これがあれば大家さんへの弁償はOKです。
ここまでのお話は、
自分が壊した
→法律的に修理しなければならない
というものでした。
法律的に、という部分がポイントです。
では、次のケースを考えてみましょう。
修理費用補償
ドアのカギを壊されてドロボーに入られた
この場合に悪いのはドロボーなので、自分は悪くありません。
法律的には、自分は弁償しなくて良いのです。
しかし部屋を借りるときの約束(賃貸借契約)には、「借りたものは元に戻して返してね」と書かれています。
よって自分が悪くなくても、ドアやカギを修理しなければなりません。
自分は悪くないけれども、契約上直さなければならないときに肩代わりしてくれる保険が、修理費用補償です。
ここまでわかれば、保険を自分で選ぶことはできるかと思います。
もう一歩踏み込んでみたい方は、ここから下もみてみてください。
法律からみる火災保険
責任の種類
個人賠償と借家人賠償は法律と関わるので、少しだけ法律について掘り下げてみます。
損害賠償責任には、種類があります。
「約束を守らない責任」と「やらかした責任」の2つです。
自分が動かないことで生まれる責任です。
例:借金を「返さない」
直すべき物を「直さない」
(名称:債務不履行責任)
自分が動くことで生まれる責任です。
例:物を「壊す」 人を「殴る」
(名称:不法行為責任)
やらかした責任には、さらに種類があります。
・やらかした (過失)
・超やらかした (重過失)
・わざとやった (故意)
この種類によって責任が変わったりもします。
失火法(しっかほう)
もう一つ知識として、ちょっと変な法律を紹介します。
火災が広がり近所の家を燃やしても、
弁償しなくていいよ。
(名称:失火ノ責任ニ関スル法律)
なんだかズルいようなルールですね。
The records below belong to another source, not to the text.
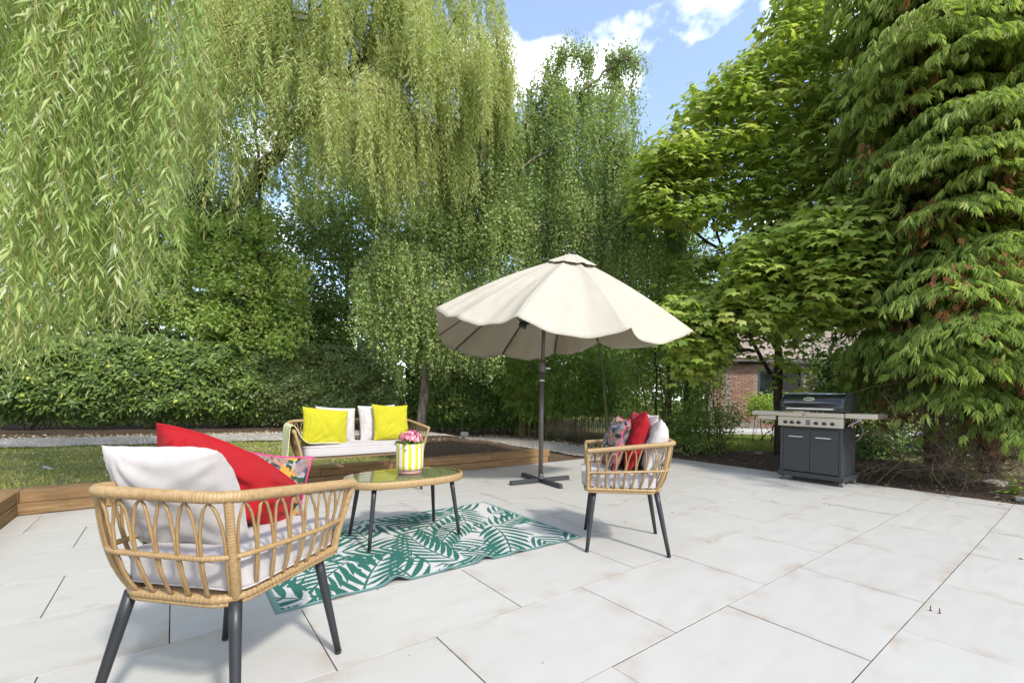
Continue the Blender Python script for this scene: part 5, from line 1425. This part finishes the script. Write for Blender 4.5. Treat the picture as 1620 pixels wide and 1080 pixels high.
# ------------------------------------------------------------------ striped pot with pink flowers
pc = at(648, 750, 3.42); pc[2] = TZ + .0062
pot = thing('plant_pot', 'round pot with yellow and white vertical stripes on the glass table', 'pot', pc)
M['pot_yellow'] = mat('yellow_glaze', (0.518, 0.420, 0.008), .3); M['pot_white'] = mat('white_glaze', (0.585, 0.578, 0.562), .3)
M['pot_pink'] = mat('pink_clay', (0.384, 0.216, 0.176), .8)
MB().add(*lathe([(.086, 0), (.088, .003), (.088, .030), (.083, .030)], 48)).build('base', M['pot_pink'], pot, smooth=False)
prf = [(.095, .028), (.1005, .034), (.102, .06), (.103, .215), (.1015, .222), (.096, .222), (.094, .19), (.02, .185)]
n = 104; V, F = lathe(prf, n, False); q = F[0]; col = ((np.arange(len(q)) % n) // 4) % 2
mb = MB(); mb.add(V, q[col == 0], mi=0); mb.F.append(q[col == 1]); mb.M.append(np.full((col == 1).sum(), 1))
mb.build('body', [M['pot_yellow'], M['pot_white']], pot, smooth=True)
MB().add(*lathe([(.093, .17), (.093, .196), (.02, .20)], 32)).build('soil', M['bark'], pot)
fl = thing('flower_plant', 'pink flowering plant with dark green leaves in the striped pot', 'flowers', pc + [0, 0, .19])
n = 46; az = R.uniform(0, 6.28, n); r = R.uniform(.02, .105, n)
P = np.stack([np.cos(az) * r * .6, np.sin(az) * r * .6, R.uniform(.0, .045, n)], -1) + pc + [0, 0, .19]
crown(fl, 'laurel', P, np.stack([np.cos(az), np.sin(az), R.uniform(-.1, .9, n)], -1), np.array([0, 0, 1.]) + rdir(n) * .4, R.uniform(.05, .085, n), .04, OVAL, R.uniform(.5, .95, n), name='foliage')
M['petal'] = mat('pink_petal', rough=.6, spec=.3); t = NT(M['petal'])
t.color(t.ramp(t.node('Attribute', attribute_name='tint').outputs['Fac'], [(0, (0.34, 0.05, 0.09)), (.5, (0.55, 0.15, 0.20)), (1, (0.72, 0.38, 0.42))]))
mb = MB(); Q = []
for k in range(150):
    a, e = R.uniform(0, 6.28), math.acos(R.uniform(.05, 1)); dv = np.array([math.sin(e) * math.cos(a), math.sin(e) * math.sin(a), math.cos(e)])
    c = dv * [.085, .085, .075] * R.uniform(.82, 1.06) + [0, 0, .055]; c += R.normal(0, .004, 3)
    if k % 4 == 0: Q.append(np.linspace([0, 0, -.01], c, 4) + pc + [0, 0, .19])
    s1 = nrm(np.cross(dv, [.3, .2, 1])); s2 = np.cross(dv, s1); tn = R.uniform(0, 1)
    for w in range(5):
        th = w * 2 * PI / 5 + a; o1 = s1 * math.cos(th) + s2 * math.sin(th); o2 = np.cross(dv, o1); rr = R.uniform(.011, .0145)
        mb.add([c, c + o1 * rr * .7 + o2 * rr * .45 + dv * .003, c + o1 * rr * 1.1, c + o1 * rr * .7 - o2 * rr * .45 + dv * .003], [(0, 1, 2), (0, 2, 3)], np.clip(tn + R.normal(0, .15), 0, 1))
stuff(mb.build('blossoms', M['petal'], fl, tint=True))
stems(fl, np.array(Q), .003, 'bamboo', 'stems')

# ------------------------------------------------------------------ palm-leaf rug (pattern drawn here, cell by cell, like its coarse weave)
RW, RH, CW, CHH = 2.10, 1.36, 560, 363
img = np.zeros((CHH, CW), bool); gx_, gy_ = np.meshgrid((np.arange(CW) + .5) / CW * RW, (np.arange(CHH) + .5) / CHH * RH)
rr_ = np.random.default_rng(42)
def blade(x, y, ang, ln, wd, bend):
    global img
    c, s = math.cos(ang), math.sin(ang); X = gx_ - x; Y = gy_ - y
    u = (X * c + Y * s) / ln; v_ = (-X * s + Y * c) - bend * ln * u * u
    img |= (u > 0) & (u < 1) & (np.abs(v_) < wd * np.sin(PI * np.clip(u, 0, 1) ** .75) ** .8)
def clear(x, y, ang, ln, wd, bend):
    global img
    c, s = math.cos(ang), math.sin(ang); X = gx_ - x; Y = gy_ - y
    u = (X * c + Y * s) / ln; v_ = (-X * s + Y * c) - bend * ln * u * u
    img &= ~((u > -.02) & (u < 1.04) & (np.abs(v_) < wd * np.sin(PI * np.clip(u, 0, 1) ** .6) ** .7))
spots = []
for gx0 in range(7):
    for gy0 in range(5):
        spots.append((gx0 / 6.0 * RW + rr_.normal(0, .06), gy0 / 4.0 * RH + rr_.normal(0, .05), rr_.uniform(0, 6.28), rr_.uniform(.6, .98), rr_.choice([-1, 1]) * rr_.uniform(.15, .35)))
rr_.shuffle(spots)
for (x, y, a, l, bd) in spots:
    x, y = x - .35 * l * math.cos(a), y - .35 * l * math.sin(a)
    clear(x, y, a, l, .125, bd)
    n = 9
    for i in range(n):
        f = .04 + .92 * i / n; c, s = math.cos(a), math.sin(a); lx, ly = f * l, bd * l * f * f
        X, Y = x + lx * c - ly * s, y + lx * s + ly * c; ta = a + math.atan(2 * bd * f)
        for sg in (1, -1):
            sp_ = sg * (.92 - .32 * f); ln = l * (.44 - .22 * abs(f - .35)) * rr_.uniform(.8, 1.15)
            blade(X, Y, ta + sp_, ln, .0168 * rr_.uniform(.85, 1.15) * (l / .68), -sg * .20)
    blade(x, y, a, l * 1.08, .008, bd)
bw = 8
rgb = np.where(img[..., None], np.array([.155, .37, .325]), np.array([.72, .712, .695]))
rgb = rgb * (1 + rr_.normal(0, .03, (CHH, CW, 1)))
edge_ = np.zeros((CHH, CW), bool); edge_[:bw] = edge_[-bw:] = True; edge_[:, :bw] = edge_[:, -bw:] = True
rgb[edge_] = np.array([.44, .55, .53])
im = bpy.data.images.new('rug_pattern', CW, CHH); px_ = np.ones((CHH, CW, 4), np.float32); px_[..., :3] = np.clip(rgb, 0, 1)
im.pixels.foreach_set(px_.ravel()); im.pack()
M['rug'] = mat('woven_rug', rough=.75, spec=.3); t = NT(M['rug'])
ti_ = t.node('TexImage', interpolation='Closest'); ti_.image = im; t.color(ti_.outputs[0])
wv = t.node('TexWave', i_Scale=70.0); t.link(t.coord('UV', (RW, RH, 1)), wv.inputs['Vector']); t.bump(wv.outputs['Fac'], .5, .004)
nx_, ny_ = 130, 86; a_ = np.linspace(0, RW, nx_); b_ = np.linspace(0, RH, ny_); AA, BB = np.meshgrid(a_, b_, indexing='ij')
near = np.exp(-((RH - BB) / .10) ** 2)
lift = np.zeros_like(AA)
for c0, w0, h0 in ((.62, .055, .020), (.95, .04, .008), (1.22, .05, .016), (1.48, .045, .011), (1.75, .05, .006), (.30, .06, .006)): lift += 1.7 * h0 * np.exp(-((AA - c0) / w0) ** 2)
Zr = .0045 + lift * near + .0022 * (1 + wob(AA * 5, BB * 4, 3)) * smooth01(np.minimum(np.minimum(AA, RW - AA), np.minimum(BB, RH - BB)) / .12)
DY = .012 * lift / .02 * near * np.sin(AA * 9) + .006 * wob(AA * 2, 0, 8) * smooth01(BB / RH)
rv = np.stack([AA, BB + DY, Zr], -1).reshape(-1, 3); i = np.arange(nx_ - 1)[:, None] * ny_ + np.arange(ny_ - 1)[None]
rf = np.stack([i, i + ny_, i + ny_ + 1, i + 1], -1).reshape(-1, 4); uvr = np.stack([AA / RW, BB / RH], -1).reshape(-1, 2)
k = len(rv); ring = np.concatenate([np.arange(ny_), np.arange(1, nx_) * ny_ + ny_ - 1, (nx_ - 1) * ny_ + np.arange(ny_ - 2, -1, -1), np.arange(nx_ - 2, 0, -1) * ny_]); r2 = np.roll(ring, -1)
und = rv - [0, 0, .0028]
rug = tag(MB().add(np.concatenate([rv, und]), [rf, rf[:, ::-1] + k, np.stack([ring, ring + k, r2 + k, r2], -1)], uv=np.concatenate([uvr, uvr])).build('rug', M['rug'], smooth=True, uv=True),
          'white outdoor rug with green palm leaf pattern under the coffee table', 'rug')
rug_c = ab(.405, -2.385 - RH)
rug.matrix_world = Matrix(((DA[0], DB[0], 0, rug_c[0]), (DA[1], DB[1], 0, rug_c[1]), (0, 0, 1, 0), (0, 0, 0, 1)))
# (its wide side runs along the slabs; the second axis points to the viewer)

# ------------------------------------------------------------------ parasol
uc = np.array([.374, 5.60, 0])
par = thing('parasol', 'cream cloth parasol tilted on a grey pole beside the sleeper edging', 'parasol', uc)
M['pole'] = mat('grey_brown_metal', (0.115, 0.10, 0.092), .4, metal=.3); M['dark_metal'] = mat('dark_grey_metal', (0.04, 0.042, 0.045), .45, metal=.2)
m = mat('cream_canvas', rough=.9, spec=.2); t = NT(m); v = t.coord('Object')
cc = t.ramp(t.noise(v, 3.0, 5, .6), [(0.3, (0.455, 0.425, 0.355)), (0.7, (0.505, 0.472, 0.40))]); t.color(cc); t.bump(t.math('ADD', t.noise(v, 3.5, 4, .6), t.math('MULTIPLY', t.noise(v, 700, 2), .05)), .22, .05)
trn = t.node('BsdfTranslucent'); t.link(t.mix(1.0, cc, (1.15, .98, .70), 'MULTIPLY'), trn.inputs[0]); mx = t.node('MixShader'); mx.inputs[0].default_value = .26
t.link(t.b.outputs[0], mx.inputs[1]); t.link(trn.outputs[0], mx.inputs[2]); t.link(mx.outputs[0], t.out.inputs[0]); M['canvas'] = m
hub = at(905, 404, 5.50) - uc; joint = np.array([.055, -.03, 2.36]); run_ = at(827, 515, 5.62) - uc
tipsP = [at(688, 487, 5.05), at(720, 500, 4.78), at(817, 500, 4.38), at(999, 518, 4.42), at(1097, 523, 5.25), at(946, 541, 6.15), at(877, 558, 6.75), at(794, 560, 6.75), at(719, 552, 6.45), at(692, 530, 5.85)]
tipsP = [q - uc for q in tipsP]
MB().add(*tube([(0, 0, .03), (0, 0, 1.43)], .0285, 20)).build('lower_pole', M['pole'], par, smooth=True)
MB().add(*tube([(0, 0, 1.43), (0.01, -.005, 1.9), joint], .0235, 20)).build('upper_pole', M['pole'], par, smooth=True)
MB().add(*tube([run_ + [0, 0, -.03], joint, hub + [0, 0, .02]], .019, 16)).build('tilting_mast', M['pole'], par, smooth=True)
MB().add(*lathe([(.028, 1.375), (.038, 1.38), (.042, 1.40), (.042, 1.49), (.036, 1.505), (.026, 1.51)], 24)).build('crank_housing', M['pole'], par, smooth=True)
MB().add(*lathe([(.0295, 1.262), (.0312, 1.266), (.0312, 1.276), (.0295, 1.28)], 24)).build('collar', mat('pale_metal_ring', (.55, .55, .55), .4), par, smooth=True)
cr_ = MB().add(*tube([(.03, -.005, 1.425), (.062, -.012, 1.425)], .008, 10)); cr_.add(*box(.078, -.016, 1.423, .05, .016, .018, .004)); cr_.build('crank_handle', mat('white_plastic', (.7, .7, .68), .4), par)
for ang in (math.atan2(-.22, -.37), math.atan2(-.39, .22)):
    V, F = box(0, 0, .026, .88, .045, .05, .004)
    mb = MB().add(V, F); mb.add(*box(0, 0, .004, .885, .062, .006))
    o = mb.build('cross_beam', M['dark_metal'], par); o.rotation_euler = (0, 0, ang)
    o.location.z = .002 if ang > -2 else .0
MB().add(*lathe([(.06, .05), (.06, .06), (.034, .066), (.034, .11), (.029, .112)], 24)).build('socket', M['dark_metal'], par, smooth=True)
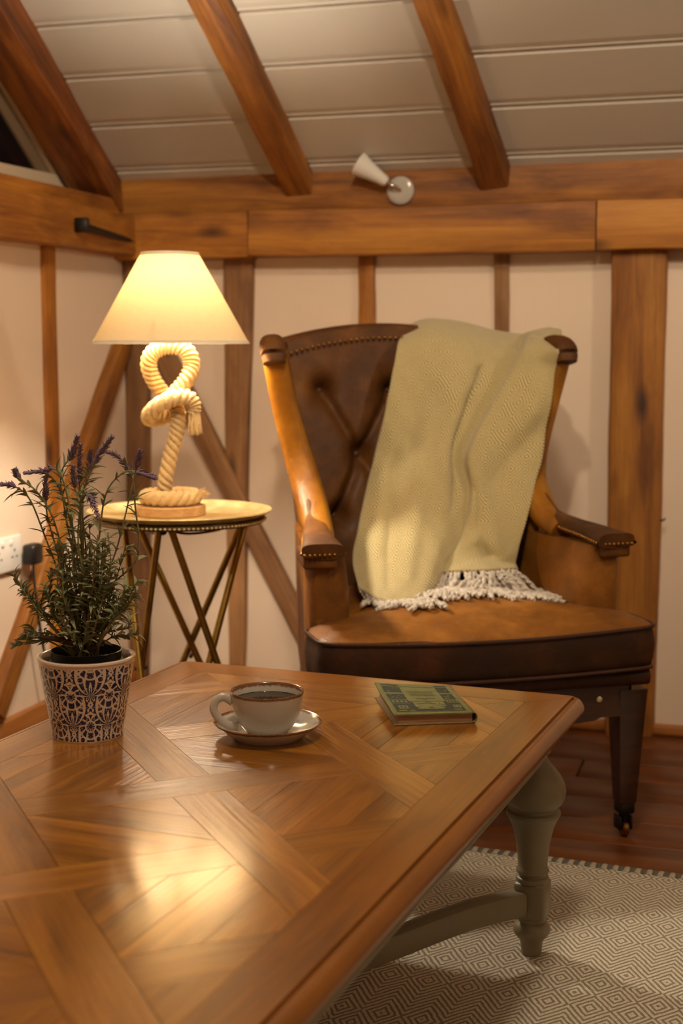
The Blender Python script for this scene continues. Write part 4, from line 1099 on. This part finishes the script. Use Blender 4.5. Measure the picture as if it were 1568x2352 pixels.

笑
しかし昔の日本は、木で作られた住宅ばかりで火災が多かったため、必要なルールだったのです。
こういう法律が今も残っていることを頭に入れておきましょう。
それではこれら法律の話を、賃貸住宅に当てはめて考えてみましょう。
火災を想定してみます
自分の部屋(左側の絵)から出火したとします。
①自分の部屋を燃やした
この部屋は大家さんに借りた部屋なので、元に戻して大家さんに返す約束があります。
この約束を破ると、約束を守らなかった責任を問われます。
また、火をつけて部屋を燃やしてしまったというやらかした責任も問われます。
やらかした責任には種類があるとお話しました。
・やらかした →失火法で責任なし
・超やらかした →責任あり
・わざとやった →責任あり
このようになります。
②近所の部屋を燃やした
まず、自分が近所の部屋を修理するという約束はもともとしていません。
よって、約束を守らなかった責任は問われません。
ただし、やらかした責任は問われます。
先ほどと同じく、
・やらかした →失火法で責任なし
・超やらかした →責任あり
・わざとやった →責任あり
このようになります。
まとめ
法律の種類と、使える保険をまとめます。
やはり「借家人賠償」と「個人賠償」のどちらにも加入することがベストであるとわかりますね。
どちらも「あまり起こらないけれども起こったらまずいこと」に備えることができる、保険らしい保険です。
どちらも保険料はとても安いです。
ケチらずに、しっかりと準備しておきましょう。